→ **GIVEN REQUEST**
Reproduce, without any change, the span of lines from the opening of the records below to the line containing "SC.camera = cam", inclusive.

→ **RECORDS TO PROCESS**
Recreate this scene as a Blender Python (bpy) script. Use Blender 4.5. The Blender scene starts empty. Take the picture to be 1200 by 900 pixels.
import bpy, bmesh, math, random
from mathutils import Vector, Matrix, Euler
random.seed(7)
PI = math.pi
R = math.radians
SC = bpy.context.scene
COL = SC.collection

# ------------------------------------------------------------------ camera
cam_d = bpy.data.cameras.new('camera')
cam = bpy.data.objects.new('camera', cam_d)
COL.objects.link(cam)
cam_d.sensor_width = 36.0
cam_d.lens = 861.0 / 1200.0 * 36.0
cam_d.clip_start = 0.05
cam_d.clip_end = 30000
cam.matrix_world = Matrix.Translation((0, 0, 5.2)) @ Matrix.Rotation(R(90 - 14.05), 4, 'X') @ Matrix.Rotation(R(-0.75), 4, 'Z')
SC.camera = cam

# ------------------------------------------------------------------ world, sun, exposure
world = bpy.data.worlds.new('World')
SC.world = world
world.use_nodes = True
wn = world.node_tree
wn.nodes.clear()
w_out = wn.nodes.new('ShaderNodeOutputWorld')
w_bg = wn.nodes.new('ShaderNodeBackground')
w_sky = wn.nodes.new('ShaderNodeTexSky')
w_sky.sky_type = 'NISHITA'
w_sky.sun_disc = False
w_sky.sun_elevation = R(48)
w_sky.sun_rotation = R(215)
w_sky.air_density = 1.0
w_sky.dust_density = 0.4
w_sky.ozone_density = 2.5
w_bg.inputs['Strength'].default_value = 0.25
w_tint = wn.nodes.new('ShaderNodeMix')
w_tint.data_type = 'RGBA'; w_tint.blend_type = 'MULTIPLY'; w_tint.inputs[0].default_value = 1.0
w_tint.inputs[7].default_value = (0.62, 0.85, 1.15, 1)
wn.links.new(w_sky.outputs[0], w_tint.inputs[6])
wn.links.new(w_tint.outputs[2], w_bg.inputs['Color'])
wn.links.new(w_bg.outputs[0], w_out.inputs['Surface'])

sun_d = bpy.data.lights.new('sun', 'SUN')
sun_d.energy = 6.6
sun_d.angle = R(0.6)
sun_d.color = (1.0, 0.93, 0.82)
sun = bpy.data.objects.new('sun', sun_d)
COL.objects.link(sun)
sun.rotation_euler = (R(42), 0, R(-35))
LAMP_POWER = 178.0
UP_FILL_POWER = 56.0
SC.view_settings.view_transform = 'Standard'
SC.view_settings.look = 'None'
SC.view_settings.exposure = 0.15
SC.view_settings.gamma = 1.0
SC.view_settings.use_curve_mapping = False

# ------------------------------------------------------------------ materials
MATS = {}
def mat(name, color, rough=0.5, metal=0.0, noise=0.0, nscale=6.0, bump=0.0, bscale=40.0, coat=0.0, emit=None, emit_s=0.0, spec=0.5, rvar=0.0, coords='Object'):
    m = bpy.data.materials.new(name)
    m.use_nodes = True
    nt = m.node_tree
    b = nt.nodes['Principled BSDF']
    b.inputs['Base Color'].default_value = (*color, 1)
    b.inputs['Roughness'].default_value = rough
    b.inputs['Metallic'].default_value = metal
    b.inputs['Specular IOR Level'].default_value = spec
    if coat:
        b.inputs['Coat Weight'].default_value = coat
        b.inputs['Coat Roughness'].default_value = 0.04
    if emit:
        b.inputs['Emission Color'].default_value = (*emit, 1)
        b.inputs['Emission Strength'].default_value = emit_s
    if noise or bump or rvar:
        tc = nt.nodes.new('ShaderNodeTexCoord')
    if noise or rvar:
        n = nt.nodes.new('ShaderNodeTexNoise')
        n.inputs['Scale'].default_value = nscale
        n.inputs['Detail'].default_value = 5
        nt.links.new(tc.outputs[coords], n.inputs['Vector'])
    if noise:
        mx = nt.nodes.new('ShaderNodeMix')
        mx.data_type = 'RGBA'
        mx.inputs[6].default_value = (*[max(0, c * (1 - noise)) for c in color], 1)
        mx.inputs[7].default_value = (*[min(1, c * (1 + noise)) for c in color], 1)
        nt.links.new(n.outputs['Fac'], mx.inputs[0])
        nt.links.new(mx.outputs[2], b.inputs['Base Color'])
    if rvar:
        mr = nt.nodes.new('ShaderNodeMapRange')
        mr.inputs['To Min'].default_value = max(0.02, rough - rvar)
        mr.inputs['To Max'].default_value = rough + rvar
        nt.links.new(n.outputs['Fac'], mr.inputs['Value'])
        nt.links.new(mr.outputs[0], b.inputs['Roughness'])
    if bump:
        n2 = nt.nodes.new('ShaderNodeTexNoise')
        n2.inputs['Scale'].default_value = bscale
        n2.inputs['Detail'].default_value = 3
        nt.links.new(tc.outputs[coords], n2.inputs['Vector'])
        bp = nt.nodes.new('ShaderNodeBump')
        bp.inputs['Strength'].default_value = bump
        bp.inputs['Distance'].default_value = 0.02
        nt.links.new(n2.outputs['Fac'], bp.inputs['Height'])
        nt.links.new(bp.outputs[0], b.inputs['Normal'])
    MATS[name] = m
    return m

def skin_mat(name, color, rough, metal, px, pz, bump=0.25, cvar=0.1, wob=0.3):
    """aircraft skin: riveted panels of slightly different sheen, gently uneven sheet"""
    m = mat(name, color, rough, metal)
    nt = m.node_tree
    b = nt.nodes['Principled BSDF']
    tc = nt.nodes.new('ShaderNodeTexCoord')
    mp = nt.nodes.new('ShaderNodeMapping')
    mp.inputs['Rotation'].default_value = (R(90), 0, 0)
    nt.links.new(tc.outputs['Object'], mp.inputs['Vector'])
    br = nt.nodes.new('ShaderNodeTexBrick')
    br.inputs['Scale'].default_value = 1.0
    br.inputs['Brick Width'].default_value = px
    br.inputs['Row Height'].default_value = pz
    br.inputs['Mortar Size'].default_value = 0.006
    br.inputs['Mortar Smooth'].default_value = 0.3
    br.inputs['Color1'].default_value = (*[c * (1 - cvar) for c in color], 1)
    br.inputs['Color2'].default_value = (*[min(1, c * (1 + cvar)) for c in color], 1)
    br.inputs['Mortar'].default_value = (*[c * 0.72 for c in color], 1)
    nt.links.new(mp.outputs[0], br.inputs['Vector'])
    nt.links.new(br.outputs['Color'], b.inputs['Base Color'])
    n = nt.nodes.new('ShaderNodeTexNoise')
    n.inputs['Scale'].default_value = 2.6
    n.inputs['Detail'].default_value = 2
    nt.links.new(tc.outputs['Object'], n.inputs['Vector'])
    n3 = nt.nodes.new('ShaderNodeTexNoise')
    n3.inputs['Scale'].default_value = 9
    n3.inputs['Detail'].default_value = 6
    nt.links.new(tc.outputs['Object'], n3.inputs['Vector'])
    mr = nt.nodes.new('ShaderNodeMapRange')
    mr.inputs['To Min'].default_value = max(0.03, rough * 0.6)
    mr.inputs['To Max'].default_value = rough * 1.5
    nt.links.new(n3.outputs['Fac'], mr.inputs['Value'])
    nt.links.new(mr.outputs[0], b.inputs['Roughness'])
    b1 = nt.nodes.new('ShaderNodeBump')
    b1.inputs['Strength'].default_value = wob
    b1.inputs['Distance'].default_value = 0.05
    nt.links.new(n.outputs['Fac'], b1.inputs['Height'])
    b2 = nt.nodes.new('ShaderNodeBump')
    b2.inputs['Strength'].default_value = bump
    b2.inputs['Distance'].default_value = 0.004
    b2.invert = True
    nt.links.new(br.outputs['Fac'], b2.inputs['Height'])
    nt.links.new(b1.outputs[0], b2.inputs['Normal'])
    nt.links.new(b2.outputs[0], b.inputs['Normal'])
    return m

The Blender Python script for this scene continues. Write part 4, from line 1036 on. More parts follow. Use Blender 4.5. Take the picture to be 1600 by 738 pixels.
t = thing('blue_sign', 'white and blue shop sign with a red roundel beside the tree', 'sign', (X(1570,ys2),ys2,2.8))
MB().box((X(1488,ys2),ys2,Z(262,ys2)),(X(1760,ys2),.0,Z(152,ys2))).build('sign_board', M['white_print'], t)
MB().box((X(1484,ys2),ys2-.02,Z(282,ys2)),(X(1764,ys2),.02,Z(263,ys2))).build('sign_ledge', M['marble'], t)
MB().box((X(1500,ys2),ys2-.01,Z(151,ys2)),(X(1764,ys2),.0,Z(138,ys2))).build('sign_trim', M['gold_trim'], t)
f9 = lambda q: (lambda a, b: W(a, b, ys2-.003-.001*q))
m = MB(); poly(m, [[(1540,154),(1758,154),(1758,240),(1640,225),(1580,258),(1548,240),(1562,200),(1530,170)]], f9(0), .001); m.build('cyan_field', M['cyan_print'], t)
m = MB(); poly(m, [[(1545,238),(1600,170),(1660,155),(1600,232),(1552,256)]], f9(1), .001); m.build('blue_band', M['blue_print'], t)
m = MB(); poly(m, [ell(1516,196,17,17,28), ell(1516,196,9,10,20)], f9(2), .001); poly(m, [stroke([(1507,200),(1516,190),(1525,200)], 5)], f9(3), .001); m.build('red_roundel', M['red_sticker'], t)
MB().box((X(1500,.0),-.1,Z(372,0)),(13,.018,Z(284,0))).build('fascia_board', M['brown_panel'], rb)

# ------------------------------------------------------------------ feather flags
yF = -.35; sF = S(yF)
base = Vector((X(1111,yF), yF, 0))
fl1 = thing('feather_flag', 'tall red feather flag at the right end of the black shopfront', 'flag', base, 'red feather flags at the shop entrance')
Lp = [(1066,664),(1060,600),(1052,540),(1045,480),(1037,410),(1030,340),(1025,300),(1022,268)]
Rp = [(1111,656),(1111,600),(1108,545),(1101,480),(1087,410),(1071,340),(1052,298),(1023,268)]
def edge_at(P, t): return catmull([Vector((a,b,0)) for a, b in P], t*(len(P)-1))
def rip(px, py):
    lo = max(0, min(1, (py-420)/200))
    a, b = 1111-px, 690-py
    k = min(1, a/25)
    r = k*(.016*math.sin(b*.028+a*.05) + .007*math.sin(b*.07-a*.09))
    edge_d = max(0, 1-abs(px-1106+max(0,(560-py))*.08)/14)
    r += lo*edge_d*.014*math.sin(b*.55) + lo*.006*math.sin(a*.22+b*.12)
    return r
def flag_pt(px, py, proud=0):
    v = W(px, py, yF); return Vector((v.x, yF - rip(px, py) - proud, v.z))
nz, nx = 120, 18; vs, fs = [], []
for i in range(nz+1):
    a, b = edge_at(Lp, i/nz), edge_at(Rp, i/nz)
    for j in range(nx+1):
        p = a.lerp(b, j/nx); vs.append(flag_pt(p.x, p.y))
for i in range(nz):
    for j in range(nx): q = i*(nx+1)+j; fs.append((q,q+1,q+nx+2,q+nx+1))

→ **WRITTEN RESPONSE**
Recreate this scene as a Blender Python (bpy) script. Use Blender 4.5. The Blender scene starts empty. Take the picture to be 1200 by 900 pixels.
import bpy, bmesh, math, random
from mathutils import Vector, Matrix, Euler
random.seed(7)
PI = math.pi
R = math.radians
SC = bpy.context.scene
COL = SC.collection

# ------------------------------------------------------------------ camera
cam_d = bpy.data.cameras.new('camera')
cam = bpy.data.objects.new('camera', cam_d)
COL.objects.link(cam)
cam_d.sensor_width = 36.0
cam_d.lens = 861.0 / 1200.0 * 36.0
cam_d.clip_start = 0.05
cam_d.clip_end = 30000
cam.matrix_world = Matrix.Translation((0, 0, 5.2)) @ Matrix.Rotation(R(90 - 14.05), 4, 'X') @ Matrix.Rotation(R(-0.75), 4, 'Z')
SC.camera = cam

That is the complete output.